Anyway, if you think that it's a bit absurd that the power of Congress can be argued to extend over a projector at a planetarium just because the place gets out of state visitors, I have a little story to tell you. Not long ago at my petting zoo, the USDA inspector paid her annual visit. She's a delightful woman, not one of those dreaded big, bad bureaucrats. We got to chatting about how my little place, which has only friendly domestic animals, is required to have a regular USDA inspection, while over in South Carolina, where the state laws concerning keeping exotic wild animals are rather lax, people literally have ferocious lions on their property and are not subject to any federal oversight. Why not? It's because my petting zoo is open to the public and people visit from around the country, while the South Carolina lion keepers are private landowners who don't open their premises to admission paying guests.

So if you have a petting zoo open for business with friendly goats, you get visited by the USDA, but if you keep a nasty lion on your private property, you don't see the feds. And this is all because of the Commerce Clause. (This assumes, of course, that the lion owner isn't in violation of any other U.S. law in keeping his cat.)

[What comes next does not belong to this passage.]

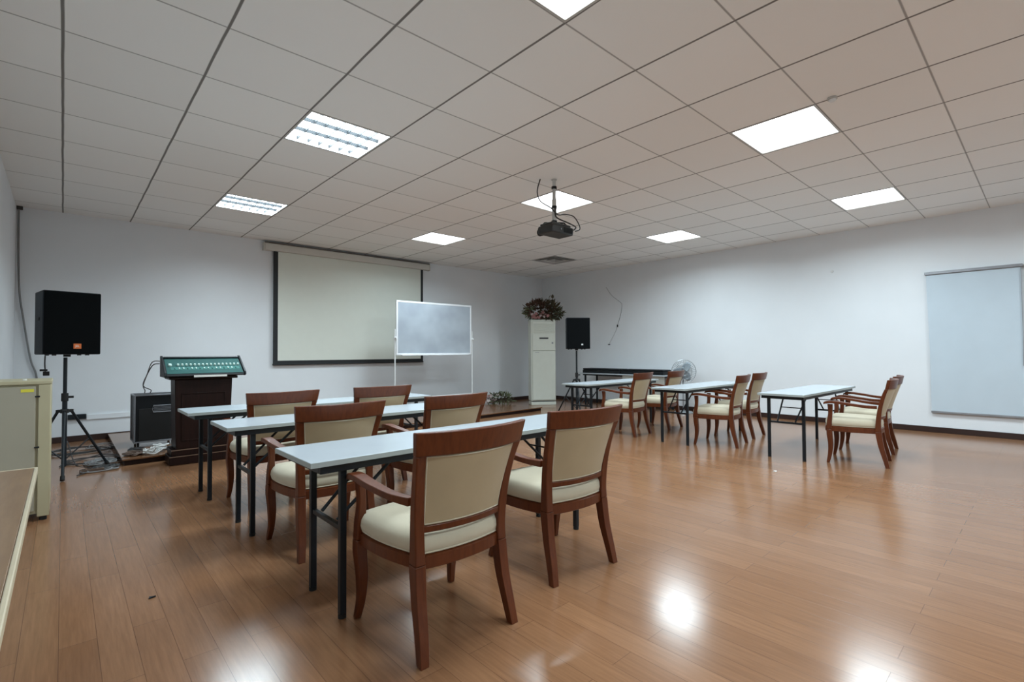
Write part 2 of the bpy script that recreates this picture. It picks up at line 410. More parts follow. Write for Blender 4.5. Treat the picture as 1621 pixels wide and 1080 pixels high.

Let me close by mentioning another thing that occurred to me when McCain made his comment. You know the phrase everything old is new again? Would you believe the matter of whether federal money should be used for something like the Adler Planetarium's mission has actually come up before? A former colleague of Obama's on the law faculty of the University of Chicago, the late, great, David P. Currie, told briefly in The Constitution in Congress: The Jeffersonians 1801-1829 the story of how early in the nineteenth century Congress considered a proposal for the federal government to build an observatory. Citing a House committee's 1813 report, Currie mused, "The United States, if the committee had its way, were going into the business of astronomy" (p. 310). Currie goes on to ponder whether this could be sanctioned under the Commerce Clause--after all, using an observatory to establish the positions of heavenly bodies could be a help to navigation, which is directly related to commerce--but he also suggests that perhaps the power of Congress "to fix the Standard of Weights and Measures" (Art. I Sec. 8) might come into play. Currie somewhat cops out on the matter, ending his discussion with "Would it have been constitutional? Figure it out for yourself" (p. 312).

Oh those wacky University of Chicago law school professors. They're either asking you for help to figure out if an observatory is constitutional, or asking for your vote so they can, through their legislative or executive efforts, assert that it is.